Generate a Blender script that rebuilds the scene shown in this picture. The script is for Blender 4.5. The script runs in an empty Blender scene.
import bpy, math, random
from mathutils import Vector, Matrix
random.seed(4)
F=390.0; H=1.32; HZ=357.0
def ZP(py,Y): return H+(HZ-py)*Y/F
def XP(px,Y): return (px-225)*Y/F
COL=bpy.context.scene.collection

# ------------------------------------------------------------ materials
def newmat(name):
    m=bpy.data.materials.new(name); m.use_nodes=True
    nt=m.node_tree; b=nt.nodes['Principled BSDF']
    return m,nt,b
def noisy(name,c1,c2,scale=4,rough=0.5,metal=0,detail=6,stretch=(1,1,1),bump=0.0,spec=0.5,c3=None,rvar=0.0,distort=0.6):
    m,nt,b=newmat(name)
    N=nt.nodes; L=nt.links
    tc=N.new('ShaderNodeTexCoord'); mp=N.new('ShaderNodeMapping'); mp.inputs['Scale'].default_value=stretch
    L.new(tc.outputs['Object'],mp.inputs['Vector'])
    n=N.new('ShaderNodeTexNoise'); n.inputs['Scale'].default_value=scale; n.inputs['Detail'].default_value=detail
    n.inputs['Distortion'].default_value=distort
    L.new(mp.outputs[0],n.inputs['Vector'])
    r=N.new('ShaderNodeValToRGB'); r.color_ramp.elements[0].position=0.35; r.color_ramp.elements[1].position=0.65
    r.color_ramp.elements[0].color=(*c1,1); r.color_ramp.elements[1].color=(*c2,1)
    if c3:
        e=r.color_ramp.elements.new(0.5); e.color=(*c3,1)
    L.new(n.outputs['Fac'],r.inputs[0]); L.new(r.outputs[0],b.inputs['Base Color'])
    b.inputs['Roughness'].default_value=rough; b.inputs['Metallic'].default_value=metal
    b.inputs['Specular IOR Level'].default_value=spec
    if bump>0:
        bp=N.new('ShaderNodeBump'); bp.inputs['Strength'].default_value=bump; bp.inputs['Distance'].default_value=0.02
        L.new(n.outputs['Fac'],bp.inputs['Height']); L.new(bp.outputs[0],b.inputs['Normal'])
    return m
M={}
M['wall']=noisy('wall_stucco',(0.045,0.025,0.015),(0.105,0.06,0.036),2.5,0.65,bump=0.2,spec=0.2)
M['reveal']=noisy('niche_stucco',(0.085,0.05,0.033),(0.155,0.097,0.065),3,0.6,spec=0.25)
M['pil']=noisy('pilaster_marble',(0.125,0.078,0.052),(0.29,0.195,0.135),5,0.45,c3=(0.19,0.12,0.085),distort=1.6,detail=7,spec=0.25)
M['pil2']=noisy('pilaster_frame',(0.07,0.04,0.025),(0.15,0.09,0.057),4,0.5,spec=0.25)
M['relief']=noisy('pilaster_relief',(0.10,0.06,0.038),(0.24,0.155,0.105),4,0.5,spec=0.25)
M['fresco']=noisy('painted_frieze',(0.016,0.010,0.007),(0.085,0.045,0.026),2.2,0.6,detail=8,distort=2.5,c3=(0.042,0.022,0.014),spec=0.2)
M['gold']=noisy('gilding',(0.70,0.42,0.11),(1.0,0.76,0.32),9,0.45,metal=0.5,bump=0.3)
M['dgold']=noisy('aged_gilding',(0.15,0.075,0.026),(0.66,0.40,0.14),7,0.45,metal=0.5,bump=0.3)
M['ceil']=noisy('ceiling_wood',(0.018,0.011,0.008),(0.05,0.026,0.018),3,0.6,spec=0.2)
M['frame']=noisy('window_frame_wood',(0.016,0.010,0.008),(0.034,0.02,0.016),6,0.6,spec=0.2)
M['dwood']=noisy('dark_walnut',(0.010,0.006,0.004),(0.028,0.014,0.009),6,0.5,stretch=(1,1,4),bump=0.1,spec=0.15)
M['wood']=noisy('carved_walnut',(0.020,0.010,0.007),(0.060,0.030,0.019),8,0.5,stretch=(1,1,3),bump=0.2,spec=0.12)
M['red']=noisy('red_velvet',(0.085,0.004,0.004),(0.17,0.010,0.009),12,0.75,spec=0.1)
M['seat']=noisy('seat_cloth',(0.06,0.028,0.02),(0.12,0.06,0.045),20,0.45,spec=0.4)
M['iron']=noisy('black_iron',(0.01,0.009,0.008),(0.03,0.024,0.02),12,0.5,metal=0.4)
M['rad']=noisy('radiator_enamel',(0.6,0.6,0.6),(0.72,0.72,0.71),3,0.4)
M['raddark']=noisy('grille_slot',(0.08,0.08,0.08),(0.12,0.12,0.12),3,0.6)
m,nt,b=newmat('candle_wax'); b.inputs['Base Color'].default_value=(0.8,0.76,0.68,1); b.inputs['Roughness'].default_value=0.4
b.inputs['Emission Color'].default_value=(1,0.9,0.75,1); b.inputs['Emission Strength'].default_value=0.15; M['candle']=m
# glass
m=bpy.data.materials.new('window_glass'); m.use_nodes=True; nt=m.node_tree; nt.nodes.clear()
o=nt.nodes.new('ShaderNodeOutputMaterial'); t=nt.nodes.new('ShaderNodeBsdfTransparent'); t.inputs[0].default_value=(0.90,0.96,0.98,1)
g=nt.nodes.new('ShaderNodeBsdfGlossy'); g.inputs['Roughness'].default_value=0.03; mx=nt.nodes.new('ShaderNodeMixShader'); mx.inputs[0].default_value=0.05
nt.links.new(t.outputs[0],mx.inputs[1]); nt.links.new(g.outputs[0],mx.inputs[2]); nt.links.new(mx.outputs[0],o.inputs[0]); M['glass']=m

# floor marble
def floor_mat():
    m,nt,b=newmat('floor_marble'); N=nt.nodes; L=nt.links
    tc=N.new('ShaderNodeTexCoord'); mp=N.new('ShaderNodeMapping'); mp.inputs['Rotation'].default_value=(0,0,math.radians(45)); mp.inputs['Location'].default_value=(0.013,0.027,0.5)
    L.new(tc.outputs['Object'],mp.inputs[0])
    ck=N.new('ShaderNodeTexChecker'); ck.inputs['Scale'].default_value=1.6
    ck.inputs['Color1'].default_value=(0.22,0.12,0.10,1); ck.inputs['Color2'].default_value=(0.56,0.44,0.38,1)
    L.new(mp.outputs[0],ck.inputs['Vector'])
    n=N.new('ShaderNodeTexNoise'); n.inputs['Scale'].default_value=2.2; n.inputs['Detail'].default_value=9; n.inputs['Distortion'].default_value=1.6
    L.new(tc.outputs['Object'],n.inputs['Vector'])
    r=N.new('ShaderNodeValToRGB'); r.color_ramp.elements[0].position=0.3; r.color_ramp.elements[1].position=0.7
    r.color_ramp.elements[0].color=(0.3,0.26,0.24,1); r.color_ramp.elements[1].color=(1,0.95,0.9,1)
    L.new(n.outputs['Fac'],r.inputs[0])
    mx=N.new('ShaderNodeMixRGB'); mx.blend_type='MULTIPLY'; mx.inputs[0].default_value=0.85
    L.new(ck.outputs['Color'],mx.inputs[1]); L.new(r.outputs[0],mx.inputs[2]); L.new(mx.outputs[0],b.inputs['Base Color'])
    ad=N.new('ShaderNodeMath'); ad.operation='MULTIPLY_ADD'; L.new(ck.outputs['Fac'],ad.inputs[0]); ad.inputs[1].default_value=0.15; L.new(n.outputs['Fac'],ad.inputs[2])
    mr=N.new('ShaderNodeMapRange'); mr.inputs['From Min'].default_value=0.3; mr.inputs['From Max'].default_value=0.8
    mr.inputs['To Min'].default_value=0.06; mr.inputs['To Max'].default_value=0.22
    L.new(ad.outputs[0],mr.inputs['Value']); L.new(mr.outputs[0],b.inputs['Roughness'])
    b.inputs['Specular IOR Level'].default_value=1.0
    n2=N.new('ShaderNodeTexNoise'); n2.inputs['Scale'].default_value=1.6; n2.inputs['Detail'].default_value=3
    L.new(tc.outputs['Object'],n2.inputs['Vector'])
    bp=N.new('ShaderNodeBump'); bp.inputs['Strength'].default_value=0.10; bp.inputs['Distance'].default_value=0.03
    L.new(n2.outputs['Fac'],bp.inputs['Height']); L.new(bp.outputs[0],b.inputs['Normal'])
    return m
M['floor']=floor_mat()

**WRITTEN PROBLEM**
Give the lines again, exactly as they stand, from the beginning of the data through the line with "COL=bpy.context.scene.collection".

**OUTPUT FOR THIS EXERCISE**
Generate a Blender script that rebuilds the scene shown in this picture. The script is for Blender 4.5. The script runs in an empty Blender scene.
import bpy, math, random
from mathutils import Vector, Matrix
random.seed(4)
F=390.0; H=1.32; HZ=357.0
def ZP(py,Y): return H+(HZ-py)*Y/F
def XP(px,Y): return (px-225)*Y/F
COL=bpy.context.scene.collection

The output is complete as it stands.